I’m glad they didn’t use the alternate ending. In my viewings of the movie, I’ve always imagined the end was showing Scottie preparing to kill himself by jumping off the tower. Everything in the movie built up to that conclusion. He was driven mad by the death of his first Madeline, mainly because he was unable to save her. He scoured the streets to find a replacement. When he found Judy, he molded and shaped her to his vision of perfection. If he had never found out about her deception, I believe he would have next had her take diction lessons, so she would sound like the original Madeline. And, like Orpheus. after he brought her back from the dead, he really sees her. Then she falls from the same tower just after they profess their love. There’s no way he could have lived after that.
Instead, the alternate ending gives us the typical Hollywood resolution. The hero survives, the bad guy is captured. All is right with the world. That would have wrecked everything.
I’ve known about the alternate ending for years. As a Hitchcock buff, I’ve read books and articles about his directing style and his obsessions. Judy/Madeleine is a representation of Alfred Hitchcock’s obsession with his leading ladies, especially Ingrid Bergman, Grace Kelly and Tippi Hedren. All elegant, icy blondes full of passion. Bergman ran off with an Italian director. Kelly became the Princess of Monacco. Stories are that Hedren spurned his advances, and the relationship there became ugly (look at the attack scene toward the end of “The Birds.” That devastated Hedren).

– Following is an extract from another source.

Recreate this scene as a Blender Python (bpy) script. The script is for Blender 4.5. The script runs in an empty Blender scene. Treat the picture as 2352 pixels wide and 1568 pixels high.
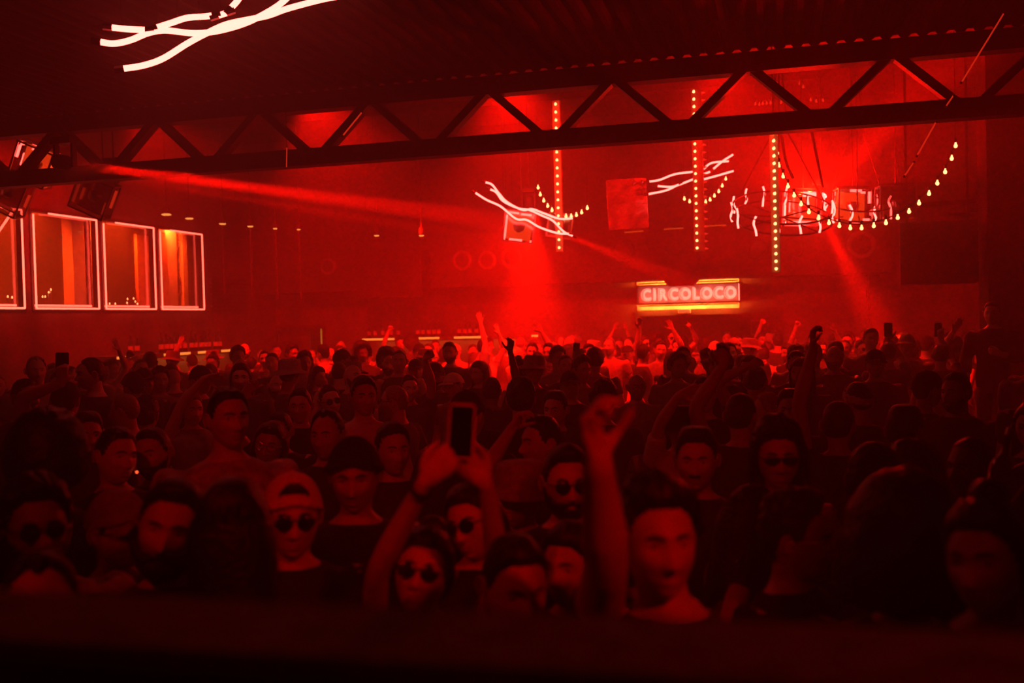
import bpy, math, random
import numpy as np
from mathutils import Vector, Matrix, noise as mnoise

SC = bpy.context.scene
COL = SC.collection
R = math.radians
random.seed(7); RNG = np.random.default_rng(7)

# ------------------------------------------------------------------ camera, world haze, exposure
IW, IH, FPX = 2352.0, 1568.0, 2352 * 35 / 36
CAM = np.array((0.0, 0.0, 2.10))
YAW, PITCH, ROLL = R(15.0), math.atan2(49, FPX), R(1.5)
_f = np.array((-math.sin(YAW) * math.cos(PITCH), math.cos(YAW) * math.cos(PITCH), -math.sin(PITCH)))
_r0 = np.array((math.cos(YAW), math.sin(YAW), 0.0))
_u0 = np.cross(_r0, _f)
CR = _r0 * math.cos(ROLL) - _u0 * math.sin(ROLL)
CU = _u0 * math.cos(ROLL) + _r0 * math.sin(ROLL)
CF = _f
cd = bpy.data.cameras.new('camera'); cam = bpy.data.objects.new('camera', cd); COL.objects.link(cam)
cam.matrix_world = Matrix(((CR[0], CU[0], -CF[0], CAM[0]), (CR[1], CU[1], -CF[1], CAM[1]), (CR[2], CU[2], -CF[2], CAM[2]), (0, 0, 0, 1)))
cd.lens = 35; cd.sensor_width = 36; cd.clip_start = 0.05; cd.clip_end = 200
cd.dof.use_dof = True; cd.dof.focus_distance = 8.0; cd.dof.aperture_fstop = 1.8
SC.camera = cam

W = bpy.data.worlds.new('world'); SC.world = W; W.use_nodes = True
nt = W.node_tree; nt.nodes.clear()
wo = nt.nodes.new('ShaderNodeOutputWorld'); wb = nt.nodes.new('ShaderNodeBackground')
wb.inputs[0].default_value = (0.004, 0.0003, 0.0, 1); wb.inputs[1].default_value = 0.15
wv = nt.nodes.new('ShaderNodeVolumeScatter')       # club haze
wv.inputs['Color'].default_value = (1, .95, .95, 1); wv.inputs['Density'].default_value = HAZE = 0.046
wv.inputs['Anisotropy'].default_value = 0.15
nt.links.new(wb.outputs[0], wo.inputs['Surface']); nt.links.new(wv.outputs[0], wo.inputs['Volume'])

vs = SC.view_settings
vs.view_transform = 'Standard'; vs.look = 'None'; vs.gamma = 1.0; vs.use_curve_mapping = False
vs.exposure = 0.0
cy = SC.cycles
cy.max_bounces = 2; cy.diffuse_bounces = 1; cy.glossy_bounces = 1; cy.transmission_bounces = 1; cy.use_light_tree = False
cy.transparent_max_bounces = 10; cy.volume_bounces = 0
cy.sample_clamp_indirect = 2.0; cy.sample_clamp_direct = 0.0
cy.adaptive_threshold = 0.02
cy.caustics_reflective = False; cy.caustics_refractive = False

RED = (1.0, 0.0022, 0.0003)
# power of the lamps, seen, assumed and added (the lamps themselves are made with their fixtures below)
PW = dict(box_mid=6200, box_chand=2500, box_side=900, box_left=1500, beam=400000, wash=2800, lounge=2500, bar=10, sign=60, par=74)

# ------------------------------------------------------------------ pixel helpers (photo pixel + real distance -> place)
def ray(x, y):
    return CF + (x - IW / 2) / FPX * CR - (y - IH / 2) / FPX * CU
def at(x, y, depth): return CAM + depth * ray(x, y)
def at_y(x, y, Y):
    d = ray(x, y); return CAM + d * (Y - CAM[1]) / d[1]
def at_x(x, y, X):
    d = ray(x, y); return CAM + d * (X - CAM[0]) / d[0]
def at_z(x, y, Z):
    d = ray(x, y); return CAM + d * (Z - CAM[2]) / d[2]
def pix(p):
    v = np.asarray(p, float) - CAM; w = v @ CF
    return IW / 2 + FPX * (v @ CR) / w, IH / 2 - FPX * (v @ CU) / w, w

# ------------------------------------------------------------------ materials
MATS = {}
def mat(name, col, rough=.6, metal=0.0, var=.25, scale=8.0, bump=.15, emit=None, power=0, coat=0.0):
    if name in MATS: return MATS[name]
    m = bpy.data.materials.new(name); m.use_nodes = True
    n = m.node_tree; b = n.nodes['Principled BSDF']
    b.inputs['Roughness'].default_value = rough; b.inputs['Metallic'].default_value = metal
    b.inputs['Coat Weight'].default_value = coat
    if emit:
        b.inputs['Base Color'].default_value = (.02, .01, .01, 1)
        if name != 'neon tube glow': m.cycles.emission_sampling = 'NONE'   # small glowing faces: lit by their own lamps
        b.inputs['Emission Color'].default_value = (*emit, 1); b.inputs['Emission Strength'].default_value = power
    else:
        tc = n.nodes.new('ShaderNodeTexCoord'); ns = n.nodes.new('ShaderNodeTexNoise')
        ns.inputs['Scale'].default_value = scale; ns.inputs['Detail'].default_value = 2
        n.links.new(tc.outputs['Object'], ns.inputs['Vector'])
        rp = n.nodes.new('ShaderNodeValToRGB')
        lo = [c * (1 - var) for c in col]; hi = [min(1, c * (1 + var)) for c in col]
        rp.color_ramp.elements[0].position = .3; rp.color_ramp.elements[1].position = .7
        rp.color_ramp.elements[0].color = (*lo, 1); rp.color_ramp.elements[1].color = (*hi, 1)
        n.links.new(ns.outputs['Fac'], rp.inputs[0]); n.links.new(rp.outputs[0], b.inputs['Base Color'])
        if bump > .45:
            bp = n.nodes.new('ShaderNodeBump'); bp.inputs['Strength'].default_value = bump; bp.inputs['Distance'].default_value = .01
            n.links.new(ns.outputs['Fac'], bp.inputs['Height']); n.links.new(bp.outputs[0], b.inputs['Normal'])
    m['p'] = 1
    MATS[name] = m; return m
def clear_mat(name, tint, gloss=.12, rough=.05):
    if name in MATS: return MATS[name]
    m = bpy.data.materials.new(name); m.use_nodes = True; n = m.node_tree; n.nodes.clear()
    o = n.nodes.new('ShaderNodeOutputMaterial'); mx = n.nodes.new('ShaderNodeMixShader')
    t = n.nodes.new('ShaderNodeBsdfTransparent'); g = n.nodes.new('ShaderNodeBsdfGlossy')
    t.inputs[0].default_value = (*tint, 1); g.inputs['Roughness'].default_value = rough
    mx.inputs[0].default_value = gloss
    n.links.new(t.outputs[0], mx.inputs[1]); n.links.new(g.outputs[0], mx.inputs[2]); n.links.new(mx.outputs[0], o.inputs[0])
    MATS[name] = m; return m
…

Other stories indicate Vera Miles was in line to be one of the Hitchcock beauties. He was grooming her for bigger things after her appearance as Lila Crane in “Psycho,” but she got married and wasn’t available for the movies he had planned for her: “The Birds” and “Marnie.”
It seems in his later movies, he became especially vindictive toward the concept of the icy blonde. Consider the brutal rape/strangulation scene in “Frenzy.” There are some extremely bad vibes in that film.
But “Vertigo” is a love poem: the idea of unattainable beauty and perfection. It is one of the great works in modern cinema.